Fig. 12. RMSE of LSTM#4 - multivariate encoder-decoder LSTM model with the previous two weeks' data as input (Round #8 of Table VII)

The performance results of the model LSTM#3 are presented in Table VI. The model takes a mean time of 306.41s for each round, and it yields a value of 0.0083 as the ratio of the RMSE to the mean *open* value. The mean RMSE for different days in a week were found to be 0.007382, 0.00821, 0.008496, 0.008576, and 0.009069 from Monday to Friday respectively. Fig.11 shows the variations of RMSE of the model as per the round 3 in Table VI.

Table VII presents the performance of the LSTM#4 model. The model needs 838.92s, on an average, for each round. The ratio of the RMSE to the mean *open* value in the test dataset yielded by the model is 0.0115. The mean RMSE values for the model with respect to different days in a week are 0.010771, 0.011201, 0.011519, 0.011742, and 0.012028 from Monday to Friday respectively. Fig. 12 shows how the RMSE varies over different days in a week for LSTM#4 as per the round 8 in Table VII.

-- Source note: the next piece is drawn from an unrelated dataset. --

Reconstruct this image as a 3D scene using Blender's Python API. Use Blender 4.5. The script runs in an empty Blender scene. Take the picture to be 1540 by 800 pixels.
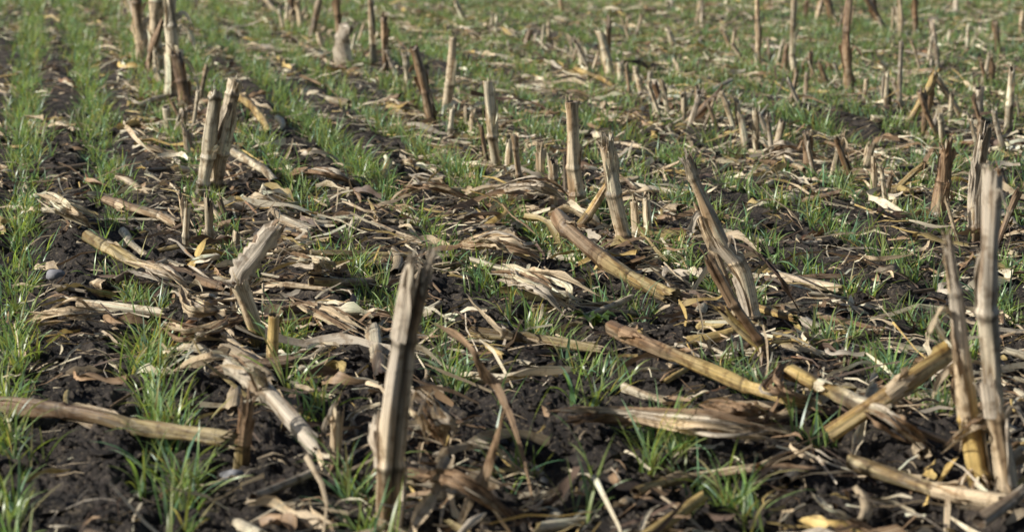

TABLE VIII. COMPARISON OF DIFFERENT MODELS BASED ON EXECUTION TIME AND RMSE

<table border="1">
<thead>
<tr>
<th colspan="3">Execution Time</th>
<th colspan="3">RMSE/ Mean</th>
</tr>
<tr>
<th>Rank</th>
<th>Model</th>
<th>Value</th>
<th>Rank</th>
<th>Model</th>
<th>Value</th>
</tr>
</thead>
<tbody>
<tr>
<td>1</td>
<td>CNN #1</td>
<td>83.42s</td>
<td>1</td>
<td>CNN #2</td>
<td>0.00625</td>
</tr>
<tr>
<td>2</td>
<td>CNN #2</td>
<td>87.29s</td>
<td>2</td>
<td>CNN #1</td>
<td>0.00662</td>
</tr>
<tr>
<td>3</td>
<td>CNN #3</td>
<td>116.45s</td>
<td>3</td>
<td>LSTM #2</td>
<td>0.00710</td>
</tr>
<tr>
<td>4</td>
<td>LSTM #3</td>
<td>306.41s</td>
<td>4</td>
<td>LSTM #1</td>
<td>0.00711</td>
</tr>
<tr>
<td>5</td>
<td>LSTM #1</td>
<td>330.75s</td>
<td>5</td>
<td>LSTM #3</td>
<td>0.00839</td>
</tr>
<tr>
<td>6</td>
<td>LSTM #2</td>
<td>544.42s</td>
<td>6</td>
<td>CNN #3</td>
<td>0.00905</td>
</tr>
<tr>
<td>7</td>
<td>LSTM #4</td>
<td>838.92s</td>
<td>7</td>
<td>LSTM #4</td>
<td>0.11461</td>
</tr>
</tbody>
</table>

Table VIII provides a comparative analysis of all the seven models that we have presented in this work. The models are ranked based on two metrics: *execution time*, and *the ratio of RMSE to the mean open value in the test dataset*. It is observed that while the CNN #1 model is found to be the fastest in execution, the model CNN #2 is the most accurate. Overall, the CNN models are found to have outperformed their LSTM counterparts on both the metrics.

## V. CONCLUSION

In this paper, we have presented a suite of the deep learning-based regression model for forecasting stock price on a daily basis for a forecast horizon of one week. While three models are built on CNN architecture, four regression models are designed following LSTM networks. The models were constructed using optimized hyperparameters and then tested on extremely granular stock price data collected at an interval of five minutes. Experimental results showed that while the models exhibited wide divergence in their accuracy and execution speeds, all of them yielded a very high level of accuracy in their forecasting results. In general, the CNN-based models outperformed their LSTM counterparts both in terms of their execution speed and accuracy in prediction.